EXERCISE DETAILS – Lift every line from the entries that includes the word "Python".

GIVEN DATA –
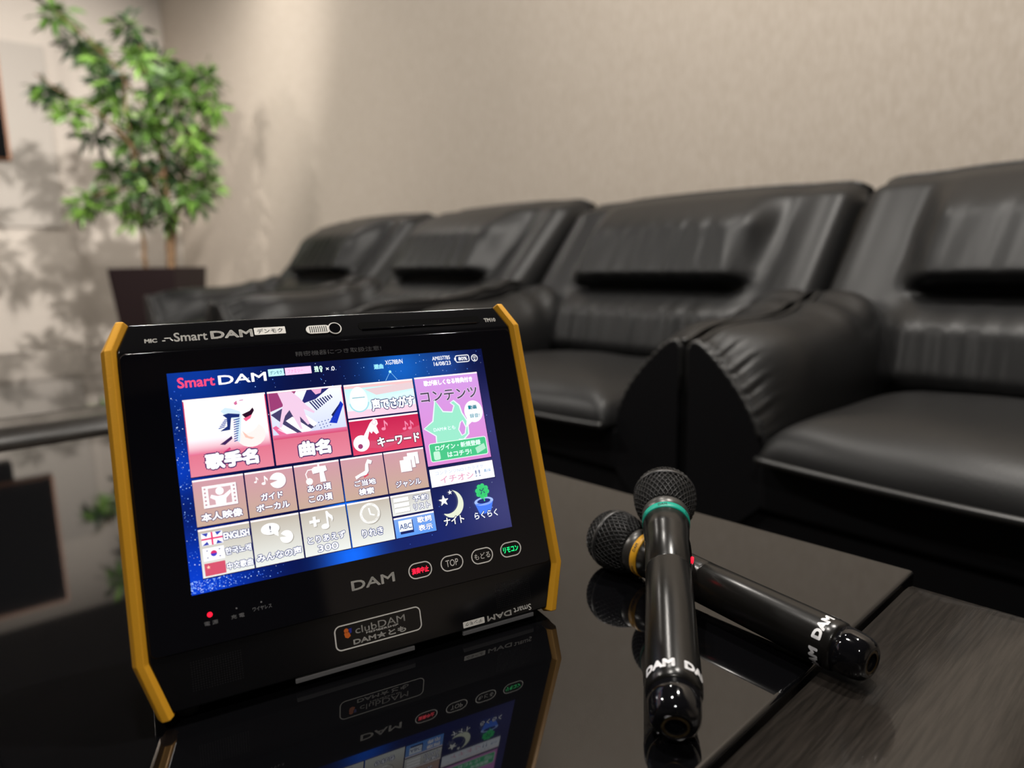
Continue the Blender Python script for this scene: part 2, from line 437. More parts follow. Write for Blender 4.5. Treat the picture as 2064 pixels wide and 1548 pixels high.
# front glass
def rrect(u0,u1,v0,v1,r,k=6):
    pts=[]
    for cx,cy,a0 in ((u1-r,v0+r,-90),(u1-r,v1-r,0),(u0+r,v1-r,90),(u0+r,v0+r,180)):
        for i in range(k+1):
            a=math.radians(a0+90*i/k); pts.append((cx+r*math.cos(a),cy+r*math.sin(a)))
    return pts
gp=rrect(-24.8,243.8,-14.2,166.5,4)
MB().prism(gp,-.9,.05,fn=lambda n,u,v:TP(u,v,n)).build('front_glass',M['panelglass'],tab,bevel=.0005,seg=2)
GZ=-.9

class Flat:
    """coloured flat shapes stacked in layers on a plane; one mesh"""
    def __init__(s,fn,z0,dz=-.012): s.v=[];s.f=[];s.c=[];s.fn=fn;s.z=z0;s.dz=dz;s.ly=0
    def up(s,k=1): s.ly+=k; return s
    def poly(s,pts,col,vcols=None,fs=None):
        o=len(s.v); n=s.z+s.dz*s.ly
        s.v+=[s.fn(u,v,n) for u,v in pts]
        for f in (fs or [list(range(len(pts)))]):
            s.f.append([o+i for i in f]); s.c.append([vcols[i] for i in f] if vcols else [col]*len(f))
        return s
    def rect(s,u0,v0,u1,v1,col,bot=None):
        if bot: 
            k=6
            for i in range(k):
                a=i/k;b=(i+1)/k; va=v0+(v1-v0)*a; vb=v0+(v1-v0)*b
                ca=tuple(col[q]+(bot[q]-col[q])*a for q in range(3)); cb=tuple(col[q]+(bot[q]-col[q])*b for q in range(3))
                s.poly([(u0,va),(u1,va),(u1,vb),(u0,vb)],None,[ca,ca,cb,cb])
            return s
        return s.poly([(u0,v0),(u1,v0),(u1,v1),(u0,v1)],col)
    def circ(s,cx,cy,r,col,ry=None,k=28,a0=0,a1=360):
        ry=ry or r
        pts=[(cx+r*math.cos(math.radians(a0+(a1-a0)*i/k)),cy+ry*math.sin(math.radians(a0+(a1-a0)*i/k))) for i in range(k+(0 if a1-a0==360 else 1))]
        return s.poly(pts,col)
    def ring(s,cx,cy,r,w,col,ry=None,k=40,a0=0,a1=360):
        ry=ry or r; o=[];i_=[]
        for i in range(k+1):
            a=math.radians(a0+(a1-a0)*i/k); o.append((cx+r*math.cos(a),cy+ry*math.sin(a))); i_.append((cx+(r-w)*math.cos(a),cy+(ry-w)*math.sin(a)))
        return s.poly(o+i_,col,fs=[(i,i+1,k+2+i,k+1+i) for i in range(k)])
    def outline(s,pts,w,col,closed=True):
        N=len(pts); L=[];Rr=[]
        for i in range(N):
            p0=pts[i-1] if (closed or i>0) else pts[i]; p1=pts[(i+1)%N] if (closed or i<N-1) else pts[i]
            dx,dy=p1[0]-p0[0],p1[1]-p0[1]; l=math.hypot(dx,dy) or 1; nx,ny=-dy/l*w/2,dx/l*w/2
            L.append((pts[i][0]+nx,pts[i][1]+ny)); Rr.append((pts[i][0]-nx,pts[i][1]-ny))
        m=N if closed else N-1
        return s.poly(L+Rr,col,fs=[(i,(i+1)%N,N+(i+1)%N,N+i) for i in range(m)])
    def text(s,t,cx,cy,w,h,col,bold=0.0,edge=None,ew=.05,shear=0,rot180=False):
        bold*=1.5; lines=t.split('\n')
        if edge:
            e=ew*1.7*h
            pts,fs=fit_text(t,cx,cy,w+2*e,h+2*e,(bold*h+e)/(h+2*e),shear,rot180); s.poly(pts,edge,fs=fs); s.up()
        pts,fs=fit_text(t,cx,cy,w,h,bold,shear,rot180); s.poly(pts,col,fs=fs); return s
    def build(s,name,m,parent,scale=1.0):
        me=bpy.data.meshes.new(name); me.from_pydata([tuple(p) for p in s.v],[],s.f); me.update()
        at=me.color_attributes.new('ui','FLOAT_COLOR','CORNER'); i=0; d=[]
        for p,c in zip(me.polygons,s.c):
            for q in c: d+= [q[0]*scale,q[1]*scale,q[2]*scale,1]
        at.data.foreach_set('color',d); me.materials.append(m)
        o=bpy.data.objects.new(name,me); COL.objects.link(o); o.parent=parent; return o

# ---- the lit menu
S=Flat(TP,GZ-.03,-.010)
W_=lin((252,252,255)); 
NG,NV=44,28
def bg(u,v):
    b=[lin((6,16,66))[i] for i in range(3)]
    def addc(cu,cv,r,c,k):
        d=((u-cu)**2+(v-cv)**2)/(r*r); e=math.exp(-d)*k
        for i in range(3): b[i]+=lin(c)[i]*e
    addc(0,135,34,(0,70,230),.8); addc(0,60,16,(0,60,190),.9); addc(12,0,34,(5,70,190),.6); addc(98,133,16,(0,110,255),1.0)
    addc(150,9,22,(20,110,215),.8); addc(185,10,14,(40,90,180),.5); addc(217,60,30,(58,54,105),.9); addc(217,120,34,(66,66,110),.85); addc(97,98,10,(0,120,255),.9)
    addc(150,133,40,(10,35,110),.6); addc(187,110,18,(4,16,40),.4)
    return tuple(.82*q for q in b)
pts=[(217*i/NG,135.6*j/NV) for j in range(NV+1) for i in range(NG+1)]
S.poly(pts,None,[bg(u,v) for u,v in pts],[(j*(NG+1)+i,j*(NG+1)+i+1,(j+1)*(NG+1)+i+1,(j+1)*(NG+1)+i) for j in range(NV) for i in range(NG)])
S.up(); rs=random.Random(3)
for k in range(520):
    u,v=rs.uniform(1,216),rs.uniform(1,135)
    q=rs.random()
    if q<.45: u,v=rs.uniform(.5,60)*rs.random(),rs.uniform(127.8,135)
    elif q<.68: u,v=rs.uniform(.5,6.8),rs.uniform(14,134)
    elif q<.8: u,v=rs.uniform(40,216),rs.uniform(1,16)
    r=rs.choice((.16,.2,.25,.34)); c=lin(rs.choice(((90,150,255),(150,190,255),(60,110,230),(200,220,255))))
    S.circ(u,v,r,c,k=6)
S.up()
# header
S.text('Smart',16.2,6.6,21.5,6.6,lin((255,75,120)),bold=.012,edge=lin((250,70,110)),ew=.008)
S.text('DAM',43.8,6.9,29.5,6.0,W_,bold=.022)
S.rect(60,2.6,70,7.4,lin((190,245,250))); S.rect(70.8,2.5,88,7.5,lin((255,200,235))); S.up()
S.text('デンモク',65,5.0,7.6,2.6,lin((20,70,110)),bold=.01); S.text('ファミリー',77.5,5.0,10,2.6,lin((230,120,190)),bold=.0)
S.text('残♀',92.8,5.2,5.6,4.6,lin((210,255,225)),bold=.03); S.text('× 0',100.8,5.5,6.0,3.0,W_,bold=.01)
S.text('選曲',134.8,7.0,7,3.6,lin((150,225,255)),bold=.03); S.text('XG78B/N',146.5,4.6,13.0,3.3,W_,bold=.006)
S.text('AM037785',183,4.6,14.2,3.0,W_,bold=.008); S.text('16/08/23',183.3,8.7,13.4,3.0,W_,bold=.008)
S.outline(rrect(194.5,205.4,3.9,8.9,1.2,3),.6,W_); S.rect(193.4,5.4,194.2,7.4,W_); S.text('80%',200.3,6.4,7.2,2.7,W_,bold=.02)
S.ring(209.9,6.7,2.7,.5,W_,k=20); S.circ(209.9,8.0,.6,W_,k=8); S.ring(209.9,8.0,1.7,.35,W_,k=8,a0=225,a1=315); S.ring(209.9,8.0,2.7,.35,W_,k=8,a0=235,a1=305)
S.circ(142.6,11.4,1.0,lin((150,240,255)),k=10); S.circ(142.6,11.4,.5,W_,k=8)
S.outline([(138.5,17.5),(142.6,11.4),(147,17.5)],.3,lin((150,215,255)),closed=False)
S.up()
EDG=lin((70,40,95)); 
def tile(u0,v0,u1,v1,c0,c1):
    S.rect(u0-.15,v0+.3,u1+.5,v1+.6,lin((20,8,60))); S.up()
    S.rect(u0,v0,u1,v1,lin(c0),lin(c1)); S.up()
    S.rect(u0,v0,u1,v0+1.1,lin((255,240,240))); S.up()
def note(cx,cy,h,col):
    S.circ(cx-.14*h,cy+.34*h,.22*h,col,.15*h,k=18)
    S.poly([(cx-.03*h,cy-.5*h),(cx+.07*h,cy-.5*h),(cx+.07*h,cy+.34*h),(cx-.03*h,cy+.34*h)],col)
    S.poly([(cx+.07*h,cy-.5*h),(cx+.16*h,cy-.34*h),(cx+.32*h,cy-.18*h),(cx+.34*h,cy-.02*h),(cx+.26*h,cy+.14*h),(cx+.25*h,cy-.02*h),(cx+.07*h,cy-.2*h)],col)
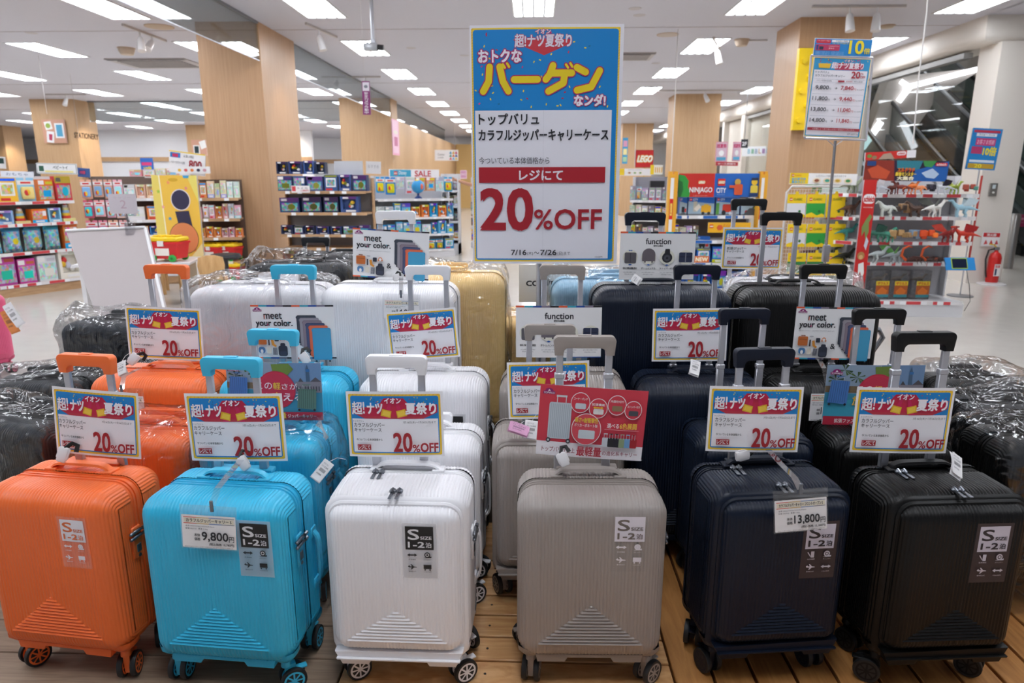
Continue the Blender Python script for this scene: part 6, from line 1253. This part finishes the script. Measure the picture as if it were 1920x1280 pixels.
q = t.location; mk('cable', MB().tube([(.06, .01, .0), (.07, .02, -.12), (.075, .02, -.14), (.05, .0, -.32), (-.02, .0, -.42)], .003, 5), mat('#222226', .5), t)
# angled side shelves with dinosaurs
J0, J1 = (2.95, 7.75), (3.36, 7.30)
t = gondola('dinosaur_shelf', 'angled shelf unit with dinosaur figures left of the red schleich banner', J0, J1, .42, 1.30, [.14, .50, .75, 1.0, 1.24], GONW, mat('#c2cfc8', .5), 'r', sides=False)
for i, (z, cs) in enumerate(((1.242, ('#5c8c4c', '#7c6c58', '#8c9478')), (1.002, ('#8c5c44', '#3c5c4c', '#6c4c3c')), (.752, ('#7c5440', '#8c7c6c', '#3c8c84')), (.502, ('#5c2c2c', '#4c5c3c', '#2c2c24')))):
    for k, c in enumerate(cs):
        p = Vector((J0[0], J0[1], 0)).lerp(Vector((J1[0], J1[1], 0)), .18+.32*k); o = fig(('dino', 'trex', 'dino')[(i+k) % 3], 'dinosaur_figure', '%s dinosaur, %s along the %s shelf of the angled unit' % ({'#5c8c4c': 'green', '#7c6c58': 'grey brown', '#8c9478': 'olive grey', '#8c5c44': 'brown', '#3c5c4c': 'dark green', '#6c4c3c': 'dark brown', '#7c5440': 'reddish brown', '#8c7c6c': 'tan', '#3c8c84': 'teal', '#5c2c2c': 'dark red', '#4c5c3c': 'moss green', '#2c2c24': 'blackish'}[c], ORD[k], ORD[i]), 1600, 400, 7.5, -.8+k*.5, 1.0, c, mixc(c, -.4)); o.location = (p.x+.05, p.y+.06, z)
# ---- tall price stand
def stand_sheet():
    s = Sheet(640, 890, '#e9e7ec'); s.rrect(6, 6, 634, 884, 8, YEL); s.rrect(12, 12, 628, 878, 6, '#2f98cc'); s.rect(24, 140, 612, 866, '#e9e7ee'); s.rect(24, 20, 612, 138, '#2f98cc'); confetti(s, 30, 24, 600, 70, 16, 4, 1.5)
    s.poly([(220, 60), (560, 60), (560, 120), (480, 134), (250, 134)], '#b83c58'); s.text('超!ナツ夏祭り', 210, 54, 560, 120, '#f0eaf2', .04); s.text('イオン', 340, 22, 440, 48, '#f0eaf2', .05, '#c03a5c', 3)
    s.poly([(60, 70), (200, 70), (190, 120), (70, 120)], '#e8bc34')
    s.text('トップバリュ', 40, 152, 190, 178, '#44505c', .02); s.text('カラフルジッパーキャリー', 40, 190, 370, 216, '#44505c', .02); s.text('20', 440, 150, 534, 222, '#b02c3c', .04); s.text('%', 540, 160, 570, 184, '#b02c3c'); s.text('OFF', 536, 194, 592, 220, '#b02c3c', .03)
    for v in (240, 278, 404, 526, 648, 770): s.rect(36, v, 600, v+2, '#8a92a4', True)
    s.l += 1; s.text('イオン平常本体価格', 60, 250, 230, 268, '#6a6b74'); s.rect(300, 250, 370, 270, '#a82c3c'); s.text('本体価格', 390, 250, 460, 268, '#b02c3c'); s.text('/税込価格', 470, 250, 570, 268, '#6a6b74')
    for k, (a, b, c) in enumerate((('9,800', '7,840', '8,624円'), ('11,800', '9,440', '10,384円'), ('13,800', '11,040', '12,144円'), ('14,800', '11,840', '13,024円'))):
        v = 312+k*122; x = 40 if k else 60; s.text(a, x, v, 206, v+48, '#3a3b44', .03); s.text('円', 210, v+24, 232, v+46, '#3a3b44'); s.poly([(270, v+24), (290, v+24), (282, v+14), (288, v+14), (304, v+26), (288, v+38), (282, v+38), (290, v+28), (270, v+28)], '#6a6b74'); s.text(b, 340, v-2, 478, v+48, '#b02c3c', .03); s.text('円/', 482, v+20, 516, v+46, '#b02c3c'); s.text(c, 520, v+26, 596, v+44, '#55565e')
    s.rect(24, 782, 612, 814, '#a02838'); s.text('※店舗により取り扱いのない商品がございます。', 80, 788, 560, 808, '#e8c8cc'); s.text('07160726', 480, 836, 600, 856, '#6a6b74'); return s
t = thing('price_stand', 'tall metal stand with a price list in a clear frame before the near right pillar', 'sign stand', (1.655, 4.02, 0)); 
o = stand_sheet().obj('price_list', .32, .42, 0); place(o, (1526, 106), (1635, 110), (1511, 256), 3.98, .32, .42); w_ = o.matrix_world.copy(); o.parent = t; o.matrix_parent_inverse = Matrix.Translation(-Vector(t.location))
s = Sheet(630, 190, '#dfe6ee'); s.rect(6, 6, 624, 186, '#1a84cc'); s.rrect(20, 14, 180, 56, 12, '#c82c44'); s.text('イオンのカード払い', 30, 22, 170, 34, '#f4eaec'); s.rect(190, 16, 374, 40, '#eef0f4'); s.text('7/16(木)〜19(日)', 230, 20, 360, 36, '#23304c', .03); s.text('イオンカードでおトク!', 195, 44, 370, 60, '#e8d84c', .02); s.rrect(18, 66, 280, 132, 8, '#c0345c'); s.rect(26, 74, 50, 126, '#2c3c78'); s.rect(58, 90, 104, 124, '#28304c'); s.text('ポイント', 110, 90, 150, 110, '#6a2c8c'); s.text('ときめきポイント', 160, 78, 272, 92, '#f4dce4'); s.text('基本の', 160, 100, 220, 116, '#f4dce4')
s.text('10', 384, 20, 538, 160, '#f0dc24', .04); s.text('倍', 546, 98, 612, 160, '#f0dc24', .03); [s.text('対象期間中のお買物に限ります 一部対象外の商品があります', 20, 142+k*14, 330, 152+k*14, '#a8d0ec') for k in range(3)]
o = s.obj('point_card', .33, .10, 0); place(o, (1528, 71), (1637, 74), (1526, 104), 3.97, .33, .10); o.parent = t; o.matrix_parent_inverse = Matrix.Translation(-Vector(t.location))
a = atY(1521, 104, 3.99)-t.location; b_ = atY(1636, 108, 3.99)-t.location; c = atY(1624, 263, 3.99)-t.location; d = atY(1509, 259, 3.99)-t.location; f = MB()
for p, q in ((a, b_), (b_, c), (c, d), (d, a)): f.cyl(p, q, .006, 8)
mk('acrylic_frame', f, mat('#c4c2c8', .15, .1), t); pp = [atY(1566, 264, 4.0)-t.location, atY(1560, 400, 4.0)-t.location]
mk('pole', MB().cyl(pp[0], (pp[1].x, 0, .75), .008, 10), mat('#b4b2b4', .25, .9), t); mk('lower_pole', MB().cyl((pp[1].x, 0, .8), (pp[1].x, 0, .02), .011, 10), mat('#a8a6a8', .25, .9), t)
mk('clamp', MB().bbox_(-.02+pp[1].x, .016+pp[1].x, -.016, .016, .92, 1.02, .006), mat('#8f9094', .4, .4), t); mk('base', MB().lathe([(.15, 0), (.15, .015), (.03, .025)], 24), mat('#5c5e62', .4, .5), t); mk('neck', MB().tube([pp[0]+Vector((-.05, 0, .01)), pp[0]+Vector((0, 0, -.03)), pp[0]+Vector((.05, 0, .01))], .003, 6), mat('#c4c2c8', .3, .4), t)
# second small stand at the pillar
t = thing('point_stand', 'small blue tenfold point sign on a stand before the white pillar', 'sign stand', (atY(1845, 260, 8.4).x, 8.4, 0)); zt = atY(1845, 318, 8.4).z
s = Sheet(50, 68, '#2084c8'); s.rect(3, 3, 47, 7, '#c8344c'); s.rect(8, 8, 42, 13, '#e6ecf4'); s.text('7/16〜7/19', 12, 9, 38, 12, '#23304c'); s.rect(9, 16, 42, 28, '#c83c78'); s.text('お客さま感謝', 11, 18, 40, 26, '#f0d0e0'); s.rect(4, 30, 22, 42, '#b83c6c'); s.text('10倍', 24, 30, 46, 44, '#f0dc30', .05); s.rect(4, 52, 46, 56, '#d8e4f0'); s.rect(3, 58, 47, 66, '#c8a030'); s.text('20', 14, 59, 26, 65, '#f0e040', .05)
o = s.obj('point_sheet', .34, .46, 0, thick=.012); o.parent = t; o.location = (0, -.01, zt); o.rotation_euler = (0, R(3), 0); mk('pole', MB().cyl((0, 0, 0), (0, 0, zt), .008, 8), ALU, t); mk('base', MB().lathe([(.14, 0), (.14, .01), (.02, .02)], 20), mat('#7a7c80', .4, .5), t)
# fire extinguisher, sign, bollard, switch plate
t = thing('fire_extinguisher', 'red fire extinguisher with black hose at the foot of the white pillar', 'fire extinguisher', (6.2, 9.38, .0)); rd = mat('#c8201c', .3)
mk('cylinder_body', MB().lathe([(.0001, .03), (.07, .03), (.075, .05), (.075, .36), (.06, .41), (.025, .44), (.025, .46)], 20), rd, t); mk('foot_tray', MB().lathe([(.0001, 0), (.17, 0), (.17, .012), (.09, .03)], 20), mat('#d8d6d6', .4), t); mk('valve', MB().bbox_(-.03, .03, -.02, .02, .46, .5, .006), mat('#8c8e92', .3, .7), t); mk('handle', MB().tube([(.0, 0, .49), (-.04, 0, .53), (-.1, 0, .54)], .008, 6), mat('#e0b81c', .4), t)
mk('hose', MB().tube([(-.02, 0, .48), (-.1, 0, .46), (-.13, -.01, .34), (-.11, -.02, .16), (-.1, -.03, .1)], .011, 8), mat('#1c1c1e', .4), t); s = Sheet(20, 26, '#e8e4e2'); s.text('消火器', 3, 2, 17, 8, '#c8201c', .05); s.rect(3, 10, 9, 24, '#2c3c5c'); o = s.obj('label_sticker', .08, .16, 0); o.parent = t; o.location = (0, -.077, .12)
s = Sheet(33, 27, '#e9e7e8'); s.rect(1, 1, 32, 9, '#c8282c'); s.text('消火器', 7, 2.5, 25, 7.5, '#f0e8e8', .04); [s.poly([(4+k*10, 24), (7+k*10, 14), (11+k*10, 22)], '#c84c50') for k in range(3)]; sign('extinguisher_sign', 'red and white fire extinguisher sign on the white pillar', s, (1844, 435), (1877, 436), (1841, 461), 9.44, .25)
t = thing('bollard', 'round steel bollard beside the escalator entrance', 'bollard', (7.55, 11.1, 0)); mk('post', MB().lathe([(.07, 0), (.07, .83), (.055, .86), (.0001, .86)], 20), mat('#9c9a98', .3, .8), t)
t = thing('switch_plate', 'steel switch plate on the white pillar', 'switch', (atY(1863, 356, 9.47).x, 9.47, atY(1863, 368, 9.47).z)); mk('plate', MB().bbox_(-.05, .05, 0, .02, 0, .17, .003, seg=1), mat('#97948f', .3, .7), t); mk('button', MB().cyl((0, .0, .05), (0, -.01, .05), .014, 12), mat('#dcdad6', .4), t); mk('window', MB().box(-.02, .02, -.003, 0, .1, .15), mat('#c8d4d8', .3), t)
s = Sheet(20, 20, '#8c1c4c'); s.text('ご注意', 3, 5, 17, 9, '#e0a8c0', .03); s.text('ください', 3, 11, 17, 14, '#e0a8c0'); sign('warning_sign', 'dark pink sign on the escalator', s, (1900, 402), (1925, 402), (1899, 425), 12.2, .28)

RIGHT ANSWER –
Continue the Blender Python script for this scene: part 2, from line 437. More parts follow. Write for Blender 4.5. Treat the picture as 2064 pixels wide and 1548 pixels high.
Continue the Blender Python script for this scene: part 6, from line 1253. This part finishes the script. Measure the picture as if it were 1920x1280 pixels.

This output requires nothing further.